Standard Chartered Forecasts Bitcoin Could Sink To $5,000 In 2023

According to Standard Chartered, a major U.K. financial services company, Bitcoin could fall as far as US$5,000 in 2023. Such a move would be a major surprise for the market, where predictions from mainline pundits are typically much higher.

Under a note titled Financial Market Surprise of 2023, Standard Chartered outlined a number of possible scenarios that they feel are underestimated by the market.

“Yields plunge along with technology shares, and while the Bitcoin sell-off decelerates, the damage has been done. More and more crypto firms and exchanges find themselves with insufficient liquidity, leading to further bankruptcies and a collapse in investor confidence in digital assets,” Standard Chartered Bank’s global head of research Eric Robertsen said in the note published Sunday.

A selloff to $5,000 would mean Bitcoin falling an additional 70% from current levels of around $17,000. Bitcoin is already down 63% year-to-date following the collapse of several stablecoins and centralized exchanges.

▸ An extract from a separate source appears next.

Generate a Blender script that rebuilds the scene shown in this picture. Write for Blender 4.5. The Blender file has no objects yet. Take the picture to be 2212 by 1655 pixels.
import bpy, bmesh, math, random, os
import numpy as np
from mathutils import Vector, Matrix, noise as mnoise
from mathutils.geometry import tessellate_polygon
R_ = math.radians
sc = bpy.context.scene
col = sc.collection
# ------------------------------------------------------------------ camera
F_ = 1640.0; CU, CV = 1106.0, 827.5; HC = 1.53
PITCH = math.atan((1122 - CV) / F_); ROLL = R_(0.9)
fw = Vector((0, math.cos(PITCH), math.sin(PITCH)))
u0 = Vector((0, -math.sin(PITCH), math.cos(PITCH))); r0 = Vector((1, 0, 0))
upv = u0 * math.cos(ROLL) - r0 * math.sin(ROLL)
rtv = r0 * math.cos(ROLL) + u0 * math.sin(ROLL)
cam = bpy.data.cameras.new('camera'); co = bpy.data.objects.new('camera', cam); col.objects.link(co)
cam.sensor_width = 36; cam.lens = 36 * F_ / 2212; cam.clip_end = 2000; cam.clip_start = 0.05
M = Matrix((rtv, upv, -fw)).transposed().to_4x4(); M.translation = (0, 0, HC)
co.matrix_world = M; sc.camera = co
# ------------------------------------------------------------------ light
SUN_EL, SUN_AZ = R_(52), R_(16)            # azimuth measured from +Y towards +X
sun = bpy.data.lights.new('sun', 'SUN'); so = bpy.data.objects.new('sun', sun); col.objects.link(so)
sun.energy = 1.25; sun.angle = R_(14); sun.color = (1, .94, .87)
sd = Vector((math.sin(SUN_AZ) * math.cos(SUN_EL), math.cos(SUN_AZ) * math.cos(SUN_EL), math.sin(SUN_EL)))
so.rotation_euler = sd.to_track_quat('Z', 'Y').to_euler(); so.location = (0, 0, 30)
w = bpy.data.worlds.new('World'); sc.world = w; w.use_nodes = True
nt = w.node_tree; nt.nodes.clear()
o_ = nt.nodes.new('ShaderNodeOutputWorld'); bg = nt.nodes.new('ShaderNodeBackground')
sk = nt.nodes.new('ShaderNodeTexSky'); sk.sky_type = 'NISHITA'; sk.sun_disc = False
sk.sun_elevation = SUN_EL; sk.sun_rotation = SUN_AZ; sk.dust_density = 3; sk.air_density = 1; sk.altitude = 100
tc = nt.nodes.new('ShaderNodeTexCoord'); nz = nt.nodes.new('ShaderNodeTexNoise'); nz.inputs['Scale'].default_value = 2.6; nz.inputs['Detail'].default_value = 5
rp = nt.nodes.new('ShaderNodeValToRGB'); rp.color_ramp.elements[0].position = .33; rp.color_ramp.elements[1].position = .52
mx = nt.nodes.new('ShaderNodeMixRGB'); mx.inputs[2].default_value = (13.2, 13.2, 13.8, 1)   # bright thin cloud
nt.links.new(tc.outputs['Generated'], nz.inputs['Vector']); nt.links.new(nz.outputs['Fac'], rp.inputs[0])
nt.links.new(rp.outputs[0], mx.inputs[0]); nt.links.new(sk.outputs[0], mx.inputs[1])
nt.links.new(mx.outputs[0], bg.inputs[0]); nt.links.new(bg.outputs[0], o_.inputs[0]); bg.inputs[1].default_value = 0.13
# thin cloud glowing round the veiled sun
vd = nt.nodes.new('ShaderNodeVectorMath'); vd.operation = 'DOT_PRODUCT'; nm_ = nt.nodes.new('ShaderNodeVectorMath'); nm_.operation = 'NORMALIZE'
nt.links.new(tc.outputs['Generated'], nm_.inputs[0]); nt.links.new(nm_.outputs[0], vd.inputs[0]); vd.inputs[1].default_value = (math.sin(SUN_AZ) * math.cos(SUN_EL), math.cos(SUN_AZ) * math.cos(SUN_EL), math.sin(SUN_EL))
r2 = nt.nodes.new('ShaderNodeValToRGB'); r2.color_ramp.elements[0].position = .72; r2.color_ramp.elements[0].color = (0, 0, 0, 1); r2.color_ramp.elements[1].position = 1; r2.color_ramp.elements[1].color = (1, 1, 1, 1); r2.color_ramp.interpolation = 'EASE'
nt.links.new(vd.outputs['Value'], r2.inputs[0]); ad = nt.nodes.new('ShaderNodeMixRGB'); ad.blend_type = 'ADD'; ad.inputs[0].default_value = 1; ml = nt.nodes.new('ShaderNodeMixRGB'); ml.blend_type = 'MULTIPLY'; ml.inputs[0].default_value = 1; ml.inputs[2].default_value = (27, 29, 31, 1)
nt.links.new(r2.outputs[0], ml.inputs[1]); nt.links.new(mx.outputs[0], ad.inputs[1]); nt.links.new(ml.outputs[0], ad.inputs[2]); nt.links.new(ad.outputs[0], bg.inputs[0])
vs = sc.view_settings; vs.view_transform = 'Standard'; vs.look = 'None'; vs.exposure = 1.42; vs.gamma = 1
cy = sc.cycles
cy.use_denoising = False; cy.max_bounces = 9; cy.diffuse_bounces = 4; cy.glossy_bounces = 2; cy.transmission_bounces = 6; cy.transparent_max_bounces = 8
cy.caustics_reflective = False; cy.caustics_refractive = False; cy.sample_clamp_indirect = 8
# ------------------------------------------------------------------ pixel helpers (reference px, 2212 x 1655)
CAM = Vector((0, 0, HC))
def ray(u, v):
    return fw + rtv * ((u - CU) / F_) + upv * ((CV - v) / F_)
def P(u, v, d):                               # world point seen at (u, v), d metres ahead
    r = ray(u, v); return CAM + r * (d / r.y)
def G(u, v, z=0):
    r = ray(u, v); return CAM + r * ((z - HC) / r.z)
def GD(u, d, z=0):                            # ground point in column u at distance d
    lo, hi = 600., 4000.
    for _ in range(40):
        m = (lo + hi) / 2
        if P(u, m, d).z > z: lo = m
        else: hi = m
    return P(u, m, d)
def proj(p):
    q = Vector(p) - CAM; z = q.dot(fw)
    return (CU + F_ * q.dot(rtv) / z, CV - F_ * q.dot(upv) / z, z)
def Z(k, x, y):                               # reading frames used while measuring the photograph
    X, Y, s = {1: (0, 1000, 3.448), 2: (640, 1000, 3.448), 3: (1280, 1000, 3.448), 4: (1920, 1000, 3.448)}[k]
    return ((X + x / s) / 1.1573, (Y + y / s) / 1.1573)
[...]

Coinbase (NASDAQ: COIN) bonds—currently priced at distressed levels around $0.51c on the dollar—indicate potentially more trouble on the horizon should the second largest crypto custodian experience a liquidity crunch.

Stardard Chartered’s opinion on Bitcoin is not the only bearish outlook to crop up over the past few days. Veteran investor Mark Mobius told CNBC last week that he sees the cryptocurrency falling to $10,000 by 2023 due to rising interest rates and tighter monetary policy from the federal reserve.

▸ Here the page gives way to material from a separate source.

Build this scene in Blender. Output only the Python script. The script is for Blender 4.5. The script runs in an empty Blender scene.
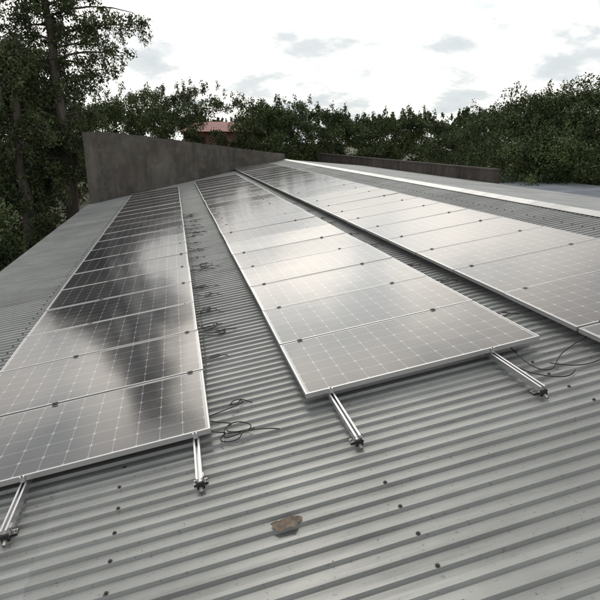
import bpy, math, random
import numpy as np
from mathutils import Matrix, Vector
random.seed(7); rng=np.random.default_rng(7)
sc=bpy.context.scene
P=math.radians(8.5); sp,cp=math.sin(P),math.cos(P)
CAM=Vector((0,0,6.6)); YAW=math.radians(13.2); PITCH=math.radians(17.1)
N=Vector((-sp,0,cp)); O=CAM-2.02*N
M=Matrix(((cp,0,-sp,O.x),(0,1,0,O.y),(sp,0,cp,O.z),(0,0,0,1)))
HF=545.
def az(px): return math.atan((px-300)/HF)+YAW
def place(px,d): a=az(px); return d*math.sin(a), d*math.cos(a)
def zat(py,d): return CAM.z+d*(140-py)/HF

# ---------- helpers
def obj(name,me,mat=None,parent=None,M0=None):
    o=bpy.data.objects.new(name,me); sc.collection.objects.link(o)
    if mat:
        for m in (mat if isinstance(mat,(list,tuple)) else [mat]): me.materials.append(m)
    if M0 is not None: o.matrix_world=M0
    if parent: o.parent=parent
    return o
def pymesh(name,v,f,mi=None,smooth=False):
    me=bpy.data.meshes.new(name); me.from_pydata([tuple(a) for a in v],[],f); me.update()
    if mi is not None: me.polygons.foreach_set('material_index',mi)
    if smooth: me.polygons.foreach_set('use_smooth',[True]*len(me.polygons))
    return me
def quadmesh(name,v):
    n=len(v)//4; me=bpy.data.meshes.new(name)
    me.vertices.add(len(v)); me.vertices.foreach_set('co',np.asarray(v,dtype=np.float32).ravel())
    me.loops.add(n*4); me.loops.foreach_set('vertex_index',np.arange(n*4,dtype=np.int32))
    me.polygons.add(n); me.polygons.foreach_set('loop_start',np.arange(0,n*4,4,dtype=np.int32))
    me.update(calc_edges=True); me.validate(); return me
class MB:
    def __init__(s): s.v=[];s.f=[];s.m=[]
    def box(s,a,b,m=0):
        x0,y0,z0=a;x1,y1,z1=b;k=len(s.v)
        s.v+=[(x0,y0,z0),(x1,y0,z0),(x1,y1,z0),(x0,y1,z0),(x0,y0,z1),(x1,y0,z1),(x1,y1,z1),(x0,y1,z1)]
        for q in [(0,3,2,1),(4,5,6,7),(0,1,5,4),(1,2,6,5),(2,3,7,6),(3,0,4,7)]:
            s.f.append(tuple(k+i for i in q)); s.m.append(m)
    def tube(s,pts,rads,n=8,m=0,cap=True):
        k=len(s.v); prev=None
        for i,(p,r) in enumerate(zip(pts,rads)):
            p=Vector(p); d=(Vector(pts[min(i+1,len(pts)-1)])-Vector(pts[max(i-1,0)])).normalized()
            a=d.orthogonal().normalized() if prev is None else (prev-d*prev.dot(d)).normalized()
            prev=a; b=d.cross(a)
            for j in range(n):
                t=2*math.pi*j/n; s.v.append(tuple(p+(a*math.cos(t)+b*math.sin(t))*r))
        for i in range(len(pts)-1):
            for j in range(n):
                j2=(j+1)%n; s.f.append((k+i*n+j,k+i*n+j2,k+(i+1)*n+j2,k+(i+1)*n+j)); s.m.append(m)
        if cap:
            s.f.append(tuple(k+j for j in reversed(range(n)))); s.m.append(m)
            e=k+(len(pts)-1)*n; s.f.append(tuple(e+j for j in range(n))); s.m.append(m)
    def ext(s,prof,v0,v1,m=0):
        k=len(s.v);n=len(prof)
        for v in (v0,v1):
            for u,w in prof: s.v.append((u,v,w))
        for j in range(n):
            j2=(j+1)%n; s.f.append((k+j,k+n+j,k+n+j2,k+j2)); s.m.append(m)
        s.f.append(tuple(k+j for j in range(n))); s.m.append(m)
        s.f.append(tuple(k+n+j for j in reversed(range(n)))); s.m.append(m)
    def mesh(s,name,smooth=False): return pymesh(name,s.v,s.f,s.m,smooth)

# ---------- material helpers
def mat(name,col=(.5,.5,.5),rough=.6,metal=0,spec=.5):
    m=bpy.data.materials.new(name); m.use_nodes=True
    b=m.node_tree.nodes['Principled BSDF']
    b.inputs['Base Color'].default_value=(*col,1); b.inputs['Roughness'].default_value=rough
    b.inputs['Metallic'].default_value=metal; b.inputs['Specular IOR Level'].default_value=spec
    return m,m.node_tree,b
def nd(nt,t,**k):
    n=nt.nodes.new(t)
    for a,v in k.items(): setattr(n,a,v)
    return n
def setin(nt,sock,val):
    if isinstance(val,bpy.types.NodeSocket): nt.links.new(val,sock)
    else: sock.default_value=val
def mth(nt,op,a,b=0.,c=None):
    n=nd(nt,'ShaderNodeMath',operation=op); setin(nt,n.inputs[0],a); setin(nt,n.inputs[1],b)
    if c is not None: setin(nt,n.inputs[2],c)
    return n.outputs[0]
def noise(nt,vec,scale,detail=4,rough=.55,sc3=None):
    if sc3:
        mp=nd(nt,'ShaderNodeMapping'); nt.links.new(vec,mp.inputs[0]); mp.inputs['Scale'].default_value=sc3; vec=mp.outputs[0]
    n=nd(nt,'ShaderNodeTexNoise'); nt.links.new(vec,n.inputs['Vector'])
    n.inputs['Scale'].default_value=scale; n.inputs['Detail'].default_value=detail; n.inputs['Roughness'].default_value=rough
    return n.outputs['Fac']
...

Mr. Mobius’ opinion was in direct contrast to venture capitalist Tim Draper, who told CNBC that same week that he believes Bitcoin could reach $250,000 next year.

Standard Chartered Bullish On Gold

While Standard Chartered is bearish in the near term prospects of Bitcoin, it takes a decidedly more positive tone with the world’s oldest currency, gold.

Eric Robertsen believes the price of Bitcoin will coincide with a rally in gold, arguing that the yellow metal could rise to $2,250 per ounce as, “more cryptocurrency companies succumb to liquidity shortages and investor withdrawals.”

The global chief signaled that could has a chance to re-establish itself as a safe haven asset, as investors seek stability in times of market volatility.

Indeed, we have seen a sharp flight of assets from the crypto exchanges following the collapse of FTX last month.

It has been reported via data provided by Coinglass that shows that exchanges now hold 9.4% fewer Bitcoins compared to the balance of 2.02 million coins on Nov. 10, which indicated that over the last seven days following FTX’s collapse, 190,000 BTC left exchanges — equivalent to $3.14 billion at current Bitcoin prices.

The exodus of the exchanges coincided with recent reports that Trezor, a major cryptocurrency hardware wallet producer, saw a 300% surge in sales as crypto holders increasingly turn to cold storage to store their bitcoin ‘offline’.